Письмо, обнаруженное в Публичке, подтверждало косвенно семейную легенду Лебедевых о том, что Домерщиков надерзил в Маниле адмиралу Энквисту. Но... о "Пересвете" в уцелевшей переписке - ни слова. Да и вряд ли эта история интересовала автора "Цусимы".

И все же находка настраивала на оптимистический лад. Ведь вот же нашлись два письма. Быть может, точно так же хранятся где-нибудь и остальные бумаги Домерщикова. Что, если они остались у одного из его друзей?! У Политовского, Мельницкого или у бесфамильного пока Леонида Васильевича, работавшего в Морском музее?

Прежде чем выбрать тропинку на этом троепутье, я заказал в общем читальном зале книгу Сапарова "Фальшивые червонцы". История первого мужа Екатерины Николаевны - Николая Карташова не имела никакого отношения к гибели "Пересвета", но меня захватила судьба и этой женщины. Ведь личность моего героя раскрывалась и в ней...

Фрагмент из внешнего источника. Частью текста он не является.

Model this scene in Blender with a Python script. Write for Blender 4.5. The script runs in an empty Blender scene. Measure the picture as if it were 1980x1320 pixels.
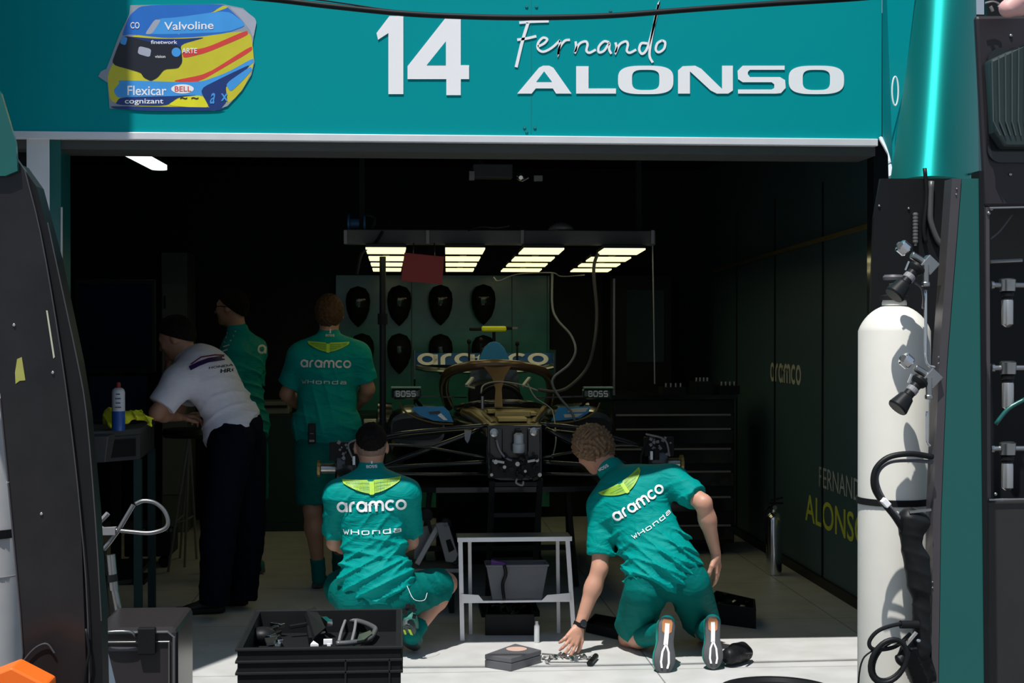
import bpy, math, random
import numpy as np
from mathutils import Vector, Matrix
from mathutils.bvhtree import BVHTree

SC = bpy.context.scene
COL = SC.collection
V = Vector
R = math.radians
random.seed(7)

# ---------------------------------------------------------------- camera
FPX = 3000.0
cam_d = bpy.data.cameras.new('camera')
cam_d.sensor_width = 36.0
cam_d.lens = FPX / 1980.0 * 36.0
cam_d.clip_start = 0.05
cam_d.clip_end = 300
cam = bpy.data.objects.new('camera', cam_d)
COL.objects.link(cam)
cam.location = (0, 0, 1.6)
cam.rotation_euler = (R(90) - math.atan(26 / FPX), 0, -math.atan(220 / FPX))
SC.camera = cam
CM = cam.rotation_euler.to_matrix()
CL = V((0, 0, 1.6))

# ---------------------------------------------------------------- light
w = bpy.data.worlds.new('sky')
SC.world = w
w.use_nodes = True
nt = w.node_tree
nt.nodes.clear()
out = nt.nodes.new('ShaderNodeOutputWorld')
bg = nt.nodes.new('ShaderNodeBackground')
tc = nt.nodes.new('ShaderNodeTexCoord')
sep = nt.nodes.new('ShaderNodeSeparateXYZ')
cr = nt.nodes.new('ShaderNodeValToRGB')
cr.color_ramp.elements[0].position = 0.0
cr.color_ramp.elements[0].color = (0.62, 0.72, 0.82, 1)
cr.color_ramp.elements[1].position = 0.55
cr.color_ramp.elements[1].color = (0.52, 0.70, 1.0, 1)
nt.links.new(tc.outputs['Generated'], sep.inputs[0])
nt.links.new(sep.outputs['Z'], cr.inputs[0])
nt.links.new(cr.outputs[0], bg.inputs[0])
bg.inputs[1].default_value = 0.42
nt.links.new(bg.outputs[0], out.inputs[0])

SUN_D = V((0.20, 0.385, -1.0)).normalized()
sun_d = bpy.data.lights.new('sun', 'SUN')
sun_d.energy = 4.15
sun_d.angle = R(0.6)
sun_d.color = (1.0, 0.97, 0.93)
sun = bpy.data.objects.new('sun', sun_d)
COL.objects.link(sun)
sun.rotation_euler = SUN_D.to_track_quat('-Z', 'Y').to_euler()
sun.location = (-3, -4, 12)

vs = SC.view_settings
vs.view_transform = 'Standard'
vs.look = 'None'
vs.gamma = 1.0
vs.exposure = 0.20
vs.use_curve_mapping = False

# ---------------------------------------------------------------- rays of the lens
def P(px, py, Y):
    d = CM @ V(((px - 990) / FPX, (660 - py) / FPX, -1))
    return CL + d * (Y / d.y)
def G(px, py, z=0.0):
    d = CM @ V(((px - 990) / FPX, (660 - py) / FPX, -1))
    return CL + d * ((z - CL.z) / d.z)
def PS(pts, Y):
    return [P(a[0], a[1], a[2] if len(a) > 2 else Y) for a in pts]

# ---------------------------------------------------------------- materials
def lin(c):
    return tuple(((v / 255) / 12.92 if v / 255 <= .04045 else ((v / 255 + .055) / 1.055) ** 2.4) for v in c)
MATS = {}
def mat(name, col, rough=.5, metal=0., var=.12, scale=12., bump=0., emit=0., bscale=None, coat=0., spec=.5, trans=0., alpha=1.):
    if name in MATS: return MATS[name]
    m = bpy.data.materials.new(name)
    m.use_nodes = True
    n = m.node_tree.nodes; l = m.node_tree.links
    b = n['Principled BSDF']
    b.inputs['Roughness'].default_value = rough
    b.inputs['Metallic'].default_value = metal
    b.inputs['Specular IOR Level'].default_value = spec
    if coat: b.inputs['Coat Weight'].default_value = coat; b.inputs['Coat Roughness'].default_value = .06
    if trans: b.inputs['Transmission Weight'].default_value = trans
    tc = n.new('ShaderNodeTexCoord')
    nz = n.new('ShaderNodeTexNoise'); nz.inputs['Scale'].default_value = scale; nz.inputs['Detail'].default_value = 5
    l.new(tc.outputs['Object'], nz.inputs['Vector'])
    mx = n.new('ShaderNodeMix'); mx.data_type = 'RGBA'
    mx.inputs[6].default_value = (*[c * (1 - var) for c in col], 1)
    mx.inputs[7].default_value = (*[min(1, c * (1 + var)) for c in col], 1)
    l.new(nz.outputs['Fac'], mx.inputs[0])
    l.new(mx.outputs[2], b.inputs['Base Color'])
    if emit:
        l.new(mx.outputs[2], b.inputs['Emission Color']); b.inputs['Emission Strength'].default_value = emit
    if bump:
        n2 = n.new('ShaderNodeTexNoise'); n2.inputs['Scale'].default_value = bscale or scale * 3; n2.inputs['Detail'].default_value = 6
        l.new(tc.outputs['Object'], n2.inputs['Vector'])
        bp = n.new('ShaderNodeBump'); bp.inputs['Strength'].default_value = bump; bp.inputs['Distance'].default_value = .01
        l.new(n2.outputs['Fac'], bp.inputs['Height']); l.new(bp.outputs[0], b.inputs['Normal'])
    MATS[name] = m
    return m

def tiled_floor_mat():
    m = mat('floor_paint', (.63, .63, .62), .42, var=.05, scale=2.5)
    n = m.node_tree.nodes; l = m.node_tree.links
    b = n['Principled BSDF']
    tc = n['Texture Coordinate'] if 'Texture Coordinate' in n else n.new('ShaderNodeTexCoord')
    br = n.new('ShaderNodeTexBrick'); br.offset = 0
    br.inputs['Scale'].default_value = 1.0
    br.inputs['Brick Width'].default_value = 1.2; br.inputs['Row Height'].default_value = 1.2
    br.inputs['Mortar Size'].default_value = .004; br.inputs['Mortar Smooth'].default_value = .3
    br.inputs['Color1'].default_value = (1, 1, 1, 1); br.inputs['Color2'].default_value = (.93, .93, .93, 1)
    br.inputs['Mortar'].default_value = (.35, .35, .35, 1)
    l.new(tc.outputs['Object'], br.inputs['Vector'])
    src = b.inputs['Base Color'].links[0].from_socket
    mx = n.new('ShaderNodeMix'); mx.data_type = 'RGBA'; mx.blend_type = 'MULTIPLY'; mx.inputs[0].default_value = 1
    l.new(src, mx.inputs[6]); l.new(br.outputs['Color'], mx.inputs[7]); l.new(mx.outputs[2], b.inputs['Base Color'])
    nz = n.new('ShaderNodeTexNoise'); nz.inputs['Scale'].default_value = 5; nz.inputs['Detail'].default_value = 8
    cr = n.new('ShaderNodeValToRGB')
    cr.color_ramp.elements[0].position = .35; cr.color_ramp.elements[0].color = (.88, .88, .86, 1)
    cr.color_ramp.elements[1].position = .6; cr.color_ramp.elements[1].color = (1, 1, 1, 1)
    l.new(tc.outputs['Object'], nz.inputs['Vector']); l.new(nz.outputs['Fac'], cr.inputs[0])
    m2 = n.new('ShaderNodeMix'); m2.data_type = 'RGBA'; m2.blend_type = 'MULTIPLY'; m2.inputs[0].default_value = 1
    l.new(mx.outputs[2], m2.inputs[6]); l.new(cr.outputs[0], m2.inputs[7]); l.new(m2.outputs[2], b.inputs['Base Color'])
    return m

def cloth_mat(name, col, rough=.75, fold=.5, fs=9.):
    """woven sportswear with soft wrinkles in the bump"""
    m = mat(name, col, rough, var=.06, scale=30, spec=.08)
    n = m.node_tree.nodes; l = m.node_tree.links
    b = n['Principled BSDF']
    tc = n.new('ShaderNodeTexCoord')
    mp = n.new('ShaderNodeMapping'); mp.inputs['Rotation'].default_value = (.3, .5, .2); mp.inputs['Scale'].default_value = (1., 1., 2.2)
    nz = n.new('ShaderNodeTexNoise'); nz.inputs['Scale'].default_value = fs; nz.inputs['Detail'].default_value = 3; nz.inputs['Distortion'].default_value = .8
    l.new(tc.outputs['Object'], mp.inputs[0]); l.new(mp.outputs[0], nz.inputs['Vector'])
    bp = n.new('ShaderNodeBump'); bp.inputs['Strength'].default_value = fold; bp.inputs['Distance'].default_value = .02
    l.new(nz.outputs['Fac'], bp.inputs['Height']); l.new(bp.outputs[0], b.inputs['Normal'])
    return m

M = {}
M['fascia'] = mat('teal_fascia', (.000, .31, .335), .6, var=.03, scale=2, spec=.08)
M['fairing'] = mat('teal_metallic', (.01, .30, .27), .53, .9, var=.04, scale=2)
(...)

Екатерина Николаевна никогда не была "врагом народа", и то, что ей пришлось провести в Сибири десять лет, - это случайность драматического свойства.

С Николенькой Карташовым она была знакома, по свидетельству Сергея Георгиевича Лебедева, с детства: двери их квартир выходили на одну лестничную площадку в доме на Кирочной. В 1915 году студент-экономист Петроградского университета ушел на фронт добровольцем и стал подпоручиком 20-го Финляндского драгунского полка. Ранней весной 1916 года он записался в партизанский рейдовый отряд штаб-ротмистра Петра Глазенапа. Набег на тылы германских войск начался для Карташова печально: под ним был убит конь. "А сам он, - как пишет Сапаров, - остался лежать в вонючей трясине с перебитыми пулеметной очередью ногами. Беспомощный, истекающий кровью, утративший всякую надежду на спасение.

Вытащил его из болота какой-то офицер их полка, версты две нес на спине. Фамилию своего спасителя он узнать не успел, так как был направлен в госпиталь и в драгунский полк больше не попал. Пытался узнавать, много раз писал однополчанам, но толку не было.

Спаситель сам разыскал его спустя двенадцать лет. Пришел к нему однажды вечером, напомнил ту историю, бесцеремонно напросился на ночлег. И вообще был человеком со многими странностями. О себе рассказывал мало, даже фамилию не назвал. Зови, дескать, Сашей, вполне этого достаточно.

Сперва говорил, будто работает на паровой мельнице возле Пскова, а в Ленинград приехал за запасными частями для двигателя, но позже, после основательной выпивки, сознался, что нелегально перешел советскую границу. У него специальные задания из-за кордона".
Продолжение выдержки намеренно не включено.